Withour compromising your privacy

In context: Technology has solved many of the world's problems, but not without introducing plenty of its own -- some worse than others. On the less-serious end of that scale, we have autonomous delivery robots. These bots promise faster and more convenient shipping for customers, but they've also forced tech companies to figure out the best way to safely guide the machines to your doorstep.

Mapping neighborhoods in detail beforehand is one solution, but that becomes much less reliable over time. Front yard layouts change (due to holidays, the weather, remodeling, or new homeowners), and it risks compromising customer privacy.

So, what's the alternative? The Massachusetts Institute of Technology (MIT), in partnership with Ford, may have found an answer to that question. MIT's engineers recently developed a preliminary navigation method that uses environmental clues to help delivery robots plan out a route to their destination on-the-fly.

This method relies primarily on machine learning and artificial intelligence algorithms as opposed to specific or semi-specific GPS coordinates.

You can see the technology in action in the video above (sort of -- it's a digital environment), but in short, MIT's robots have been taught to put various pieces of information together to form one complete path. For example, if you tell an MIT bot to deliver a package to someone's garage, it may look for a nearby sidewalk, which often leads into a driveway, which will almost certainly be connected to a garage.

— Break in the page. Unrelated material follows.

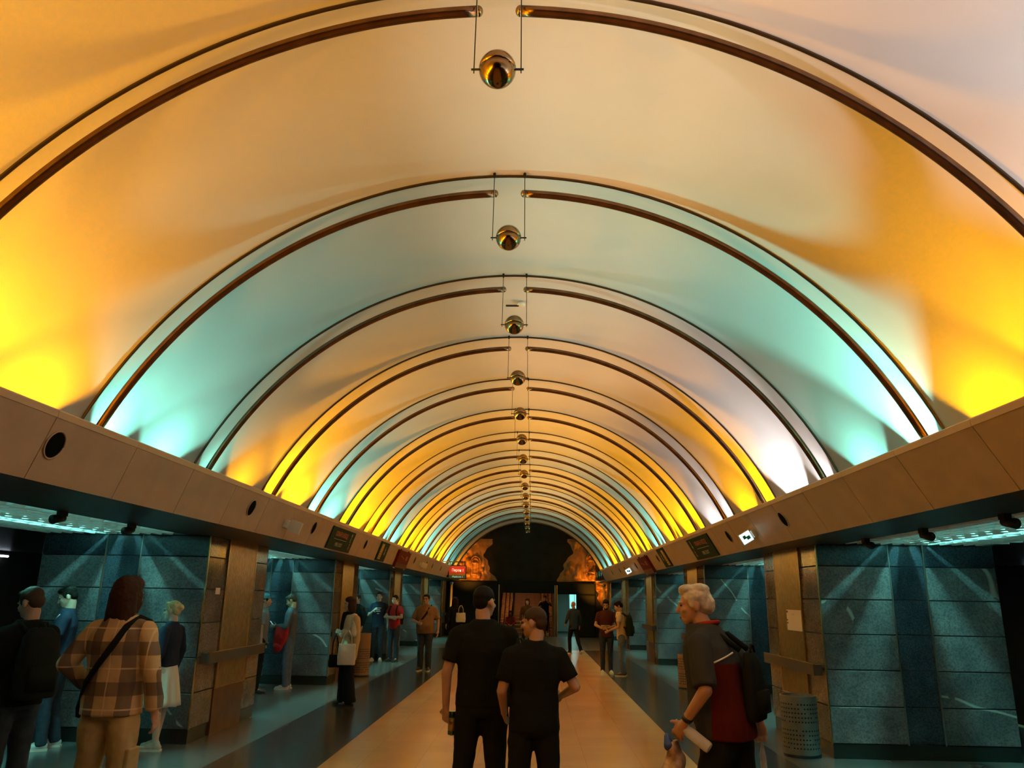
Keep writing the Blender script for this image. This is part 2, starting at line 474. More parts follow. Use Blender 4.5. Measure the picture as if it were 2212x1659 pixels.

This method, MIT's researchers believe, is much more efficient than older systems that relied more heavily on exploration (and were more time consuming as a result). MIT trained its robot using satellite images pulled from Bing Maps. The research team reportedly assigned "semantic labels" to "context features" in the images such as the color grey for a front door, blue for a driveway, green for a hedge, and so on.

We look forward to seeing how MIT's technology performs in the wild, but it will likely be a while before that day comes. Researchers will undoubtedly want to test this navigation system further before they release it or license it out to tech companies like Amazon or Google.